Nie tak dawno pisaliśmy o szybszym składzie osobowym, który ma poruszać się po tych samych torach, ale już nie do Wielbarka, a na lotnisko w Szymanach. Wówczas nieco kpiąco nazwaliśmy nasz ekspres powolnym ślimakiem, w porównaniu do magnetycznej kolei w Szanghaju, która rozwija prędkość ok. 400 km/godz. Teraz z tych kpin musimy się nieco wycofać, gdyż obecnie w świecie i Europie odchodzi się jednak od tak ekstremalnych rozwiązań technicznych na rzecz pociągów poruszających się z prędkościami podróżnymi rzędu 120 km/godz. Zdaniem fachowców tyle wystarczy, bo alternatywna jazda samochodem z jednego zakorkowanego miasta do drugiego po zatłoczonych drogach odbywa się na ogół z prędkościami dwa razy mniejszymi. Kiedy zatem spojrzymy już nie tylko na Chiny, ale i resztę świata, to przyszły pociąg relacji Olsztyn - Szczytno - Szymany nie jawi się już jako powolny ślimak, a całkiem prędki europejski pojazd szynowy.

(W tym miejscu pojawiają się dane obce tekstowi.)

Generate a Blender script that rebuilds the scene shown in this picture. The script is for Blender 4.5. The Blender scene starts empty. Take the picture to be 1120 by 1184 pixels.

ROZJEŻDŻONE PRZEJŚCIE DLA PIESZYCH

Na ulicy Pasymskiej, zaraz za marketem „Biedronka” powstała kolejna w Szczytnie stacja benzynowa, która niby miała być hotelem. Plac przed nią rozciąga się wielki, to i zajeżdżają tu liczne, potężne tiry. Z wjazdem nawet największe z nich nie mają kłopotów, ale dużo gorzej jest z wyjazdem, który usytuowany został od strony ogródków działkowych. Tam na przeszkodzie stoi, a właściwie leży wysepka stanowiąca integralną część przejścia dla pieszych - fot. 7.

Jeszcze do niedawna ów zjazd był dużo węższy, gdyż w miejscu oznaczony na zdjęciu czerwonym otokiem stał znak drogowy informujący o przejściu dla pieszych. Teraz został po nim tylko kawałek rurki tkwiący między płytkami, a samochody ciężarowe, opuszczając stację benzynową, wjeżdżają wprost na pasy dla pieszych. Słowem zgroza! Co więcej, choć zjazd jest obecnie szerszy, to i tak za wąski dla dużych tirów. Dalej wjeżdżają one na wysepkę i zahaczają o plastikowe słupki znaków drogowych oraz rozjeżdżają krawężniki.